Below is the lovely cobbled road I walk every day to get to the exhibition venue .


Below is my favourite window display in Chartres- it's a shop for bookbinding/restoring and always has a lovely display of books and working equipment.


 As always there is street art, part of all modern cities, this is one by EZKStreetArt - there are several pieces by this artist around the city , and he is part of a small Street Art exhibition in a small city gallery around the corner from where I am staying.
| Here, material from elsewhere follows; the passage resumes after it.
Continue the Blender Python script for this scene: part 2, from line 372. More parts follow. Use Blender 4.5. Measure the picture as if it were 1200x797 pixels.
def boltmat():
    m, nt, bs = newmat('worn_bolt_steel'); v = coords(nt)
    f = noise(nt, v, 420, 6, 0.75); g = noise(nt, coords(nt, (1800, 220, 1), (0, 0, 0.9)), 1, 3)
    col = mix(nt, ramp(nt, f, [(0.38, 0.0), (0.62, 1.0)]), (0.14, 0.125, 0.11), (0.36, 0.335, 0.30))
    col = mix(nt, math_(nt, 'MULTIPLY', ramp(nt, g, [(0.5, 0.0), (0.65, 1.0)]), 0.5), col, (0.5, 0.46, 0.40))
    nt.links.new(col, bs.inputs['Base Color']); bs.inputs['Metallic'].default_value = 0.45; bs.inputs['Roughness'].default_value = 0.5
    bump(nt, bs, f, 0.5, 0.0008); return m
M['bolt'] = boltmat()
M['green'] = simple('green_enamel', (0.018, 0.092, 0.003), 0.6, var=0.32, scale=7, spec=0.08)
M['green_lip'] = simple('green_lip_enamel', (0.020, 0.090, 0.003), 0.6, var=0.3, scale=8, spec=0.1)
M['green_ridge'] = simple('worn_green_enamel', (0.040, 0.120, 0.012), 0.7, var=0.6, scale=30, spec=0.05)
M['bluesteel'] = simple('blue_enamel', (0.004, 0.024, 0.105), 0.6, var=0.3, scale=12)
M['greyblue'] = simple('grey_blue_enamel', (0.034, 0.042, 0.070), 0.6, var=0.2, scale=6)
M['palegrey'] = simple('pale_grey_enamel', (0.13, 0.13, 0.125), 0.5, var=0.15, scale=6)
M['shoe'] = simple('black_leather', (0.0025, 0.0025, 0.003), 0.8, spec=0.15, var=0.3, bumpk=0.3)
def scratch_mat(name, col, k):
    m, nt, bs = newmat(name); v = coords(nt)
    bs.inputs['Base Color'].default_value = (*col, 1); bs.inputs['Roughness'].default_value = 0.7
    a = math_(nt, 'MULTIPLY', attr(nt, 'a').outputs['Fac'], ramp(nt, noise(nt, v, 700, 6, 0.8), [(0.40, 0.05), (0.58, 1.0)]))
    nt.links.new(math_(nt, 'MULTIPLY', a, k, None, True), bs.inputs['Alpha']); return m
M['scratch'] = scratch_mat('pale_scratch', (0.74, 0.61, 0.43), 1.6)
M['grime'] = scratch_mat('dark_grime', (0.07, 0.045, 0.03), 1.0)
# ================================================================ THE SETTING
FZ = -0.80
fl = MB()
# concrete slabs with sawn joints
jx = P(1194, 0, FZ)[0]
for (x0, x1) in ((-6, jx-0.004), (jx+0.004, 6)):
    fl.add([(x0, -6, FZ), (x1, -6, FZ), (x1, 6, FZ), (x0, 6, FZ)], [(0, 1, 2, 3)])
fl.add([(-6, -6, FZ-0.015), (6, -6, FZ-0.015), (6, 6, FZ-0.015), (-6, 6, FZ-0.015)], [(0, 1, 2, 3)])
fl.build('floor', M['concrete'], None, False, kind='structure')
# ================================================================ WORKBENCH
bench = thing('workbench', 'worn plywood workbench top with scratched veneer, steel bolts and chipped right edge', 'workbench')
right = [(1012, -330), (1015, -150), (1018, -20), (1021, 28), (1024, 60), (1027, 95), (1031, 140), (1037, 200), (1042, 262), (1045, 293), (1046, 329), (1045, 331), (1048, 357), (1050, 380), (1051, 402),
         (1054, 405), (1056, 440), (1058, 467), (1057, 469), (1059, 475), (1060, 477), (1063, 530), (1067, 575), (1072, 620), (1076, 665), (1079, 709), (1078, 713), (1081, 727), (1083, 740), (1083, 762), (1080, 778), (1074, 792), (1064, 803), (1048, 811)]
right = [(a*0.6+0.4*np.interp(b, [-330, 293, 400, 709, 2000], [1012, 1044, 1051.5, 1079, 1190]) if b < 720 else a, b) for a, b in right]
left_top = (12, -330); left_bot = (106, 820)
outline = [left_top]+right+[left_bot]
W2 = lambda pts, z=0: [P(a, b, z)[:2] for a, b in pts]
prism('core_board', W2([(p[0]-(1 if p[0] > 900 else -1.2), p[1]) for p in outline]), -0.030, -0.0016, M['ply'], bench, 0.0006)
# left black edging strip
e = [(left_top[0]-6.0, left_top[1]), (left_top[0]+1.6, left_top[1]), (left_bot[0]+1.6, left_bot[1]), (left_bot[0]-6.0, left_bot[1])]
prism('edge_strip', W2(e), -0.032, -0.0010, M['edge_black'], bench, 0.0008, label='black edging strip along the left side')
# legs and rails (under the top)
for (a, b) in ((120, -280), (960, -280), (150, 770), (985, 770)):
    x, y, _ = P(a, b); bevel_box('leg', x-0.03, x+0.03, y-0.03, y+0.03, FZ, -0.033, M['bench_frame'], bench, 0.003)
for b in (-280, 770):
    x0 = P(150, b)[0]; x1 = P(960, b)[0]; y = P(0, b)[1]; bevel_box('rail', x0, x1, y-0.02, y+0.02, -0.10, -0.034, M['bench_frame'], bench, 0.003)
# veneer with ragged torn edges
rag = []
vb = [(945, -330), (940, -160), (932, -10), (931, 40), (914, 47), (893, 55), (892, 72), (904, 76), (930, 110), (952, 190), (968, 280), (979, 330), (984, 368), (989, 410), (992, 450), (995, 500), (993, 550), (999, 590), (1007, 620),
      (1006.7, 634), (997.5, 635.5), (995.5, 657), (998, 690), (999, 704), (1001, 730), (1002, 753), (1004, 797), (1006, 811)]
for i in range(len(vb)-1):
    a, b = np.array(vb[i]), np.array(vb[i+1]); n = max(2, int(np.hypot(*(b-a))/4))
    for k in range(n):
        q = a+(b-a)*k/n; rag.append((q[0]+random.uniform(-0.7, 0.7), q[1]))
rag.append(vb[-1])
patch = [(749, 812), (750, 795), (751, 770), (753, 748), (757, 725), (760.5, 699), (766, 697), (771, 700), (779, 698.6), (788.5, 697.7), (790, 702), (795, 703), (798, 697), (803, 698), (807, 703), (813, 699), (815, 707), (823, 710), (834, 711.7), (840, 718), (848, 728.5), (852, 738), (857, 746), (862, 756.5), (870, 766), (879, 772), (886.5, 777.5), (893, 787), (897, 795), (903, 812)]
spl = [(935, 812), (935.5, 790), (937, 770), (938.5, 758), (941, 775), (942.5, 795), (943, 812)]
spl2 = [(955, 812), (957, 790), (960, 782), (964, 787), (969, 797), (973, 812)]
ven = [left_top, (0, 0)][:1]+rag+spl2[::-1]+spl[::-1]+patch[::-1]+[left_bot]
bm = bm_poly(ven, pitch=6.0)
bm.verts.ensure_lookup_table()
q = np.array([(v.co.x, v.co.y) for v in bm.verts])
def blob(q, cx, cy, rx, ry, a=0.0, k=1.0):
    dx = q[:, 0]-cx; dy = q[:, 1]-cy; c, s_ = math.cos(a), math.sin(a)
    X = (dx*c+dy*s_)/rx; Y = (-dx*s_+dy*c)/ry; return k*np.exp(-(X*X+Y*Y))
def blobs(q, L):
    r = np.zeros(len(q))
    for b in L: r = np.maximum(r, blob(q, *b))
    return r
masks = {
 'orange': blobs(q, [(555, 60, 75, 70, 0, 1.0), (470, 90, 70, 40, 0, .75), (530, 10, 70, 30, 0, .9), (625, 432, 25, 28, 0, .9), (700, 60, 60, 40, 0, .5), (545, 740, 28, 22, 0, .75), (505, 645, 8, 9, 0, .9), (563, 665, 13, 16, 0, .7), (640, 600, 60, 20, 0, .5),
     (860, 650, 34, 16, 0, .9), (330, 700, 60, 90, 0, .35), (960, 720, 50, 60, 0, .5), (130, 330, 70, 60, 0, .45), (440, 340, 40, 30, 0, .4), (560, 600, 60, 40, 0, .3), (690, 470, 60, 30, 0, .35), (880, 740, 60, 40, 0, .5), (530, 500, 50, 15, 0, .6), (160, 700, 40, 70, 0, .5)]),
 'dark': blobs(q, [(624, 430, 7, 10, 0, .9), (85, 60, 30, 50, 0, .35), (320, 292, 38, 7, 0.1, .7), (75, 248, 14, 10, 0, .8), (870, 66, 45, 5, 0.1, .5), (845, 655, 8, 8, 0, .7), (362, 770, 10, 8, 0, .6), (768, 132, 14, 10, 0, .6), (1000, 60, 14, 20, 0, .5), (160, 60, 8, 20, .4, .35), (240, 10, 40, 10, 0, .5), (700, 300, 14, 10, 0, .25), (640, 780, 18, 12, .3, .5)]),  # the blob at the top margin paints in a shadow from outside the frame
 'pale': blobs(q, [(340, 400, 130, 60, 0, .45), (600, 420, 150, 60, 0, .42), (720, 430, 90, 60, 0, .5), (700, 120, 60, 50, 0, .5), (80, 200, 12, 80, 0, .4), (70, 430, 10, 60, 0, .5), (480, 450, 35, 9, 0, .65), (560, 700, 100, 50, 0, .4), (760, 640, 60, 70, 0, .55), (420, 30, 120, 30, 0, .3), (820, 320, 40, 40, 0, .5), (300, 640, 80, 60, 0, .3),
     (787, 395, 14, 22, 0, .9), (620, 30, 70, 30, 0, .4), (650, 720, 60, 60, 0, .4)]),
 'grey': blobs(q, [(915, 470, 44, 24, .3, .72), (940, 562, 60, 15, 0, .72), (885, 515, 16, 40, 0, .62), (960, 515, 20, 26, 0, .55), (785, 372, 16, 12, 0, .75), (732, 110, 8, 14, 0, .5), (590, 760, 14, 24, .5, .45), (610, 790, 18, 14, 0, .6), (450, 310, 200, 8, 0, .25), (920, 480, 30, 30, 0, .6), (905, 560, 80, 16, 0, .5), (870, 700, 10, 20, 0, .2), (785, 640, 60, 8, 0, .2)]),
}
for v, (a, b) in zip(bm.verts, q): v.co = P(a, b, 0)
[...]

My cousin came to visit last week and we went to Picassiette- which is always a delight.  It is just outside the old part of the city and was the house and garden of Raymond Isidore. I guess it is art brut, in that his paintings are naive, and his passion  and obsession turned his entire house and garden into a surface for mosaics which he gathered from initially the graveyard where he worked but acquired more and more whimsy as  he covered more and more surface







 Chartres is famous for its stained glass, and there are studios around the  region of artists making stained glass. There is also the  informative Musee du Vitrail, that allows you to get up close to fragments of very old  stained glass pieces. I love the image below because the braids of the woman in the foreground is beautifully executed, and of course braids in the early medieval period were much admired
I am still fundraising for the women from Boneca, and we are very close to our target even after the amount we were seeking had to be increased- so we are incredibly grateful for your support! However we are still waiting on visas- what a process, and actually very stressful, , 20 pages of documentation to fill in ( and I can tell you it challenged my english, plus one question that was completely unintelligible) plus all the support documentation to accompany- times that by four for four women- it took more than a week to get everything together . Who devises these things??? I understand the need to vet applications but when I go to East Timor- I pay $30US to a small window, say I am staying for 30 days , no further questions, just the address where you are staying and bob's your uncle, oh and if you overtsay your visa there is a hefty fine.

3 comments:

Penny said...

Love hearing about your doings. I get terribly tired these days but enjoy small things, managing a half hour walk on the cliffs is an achievement. Think of you often.

Dijanne Cevaal said...

Thanks Penny- I think of you too, but somehow I missed that you had moved?

Mary Contrary said...

Wonderful photos of Chartres! I think it is difficult for people who do not understand the creative process to appreciate the sheer amount of time and work and skill that goes into making pieces. It is a dilemma - to price attractively andmake a living!!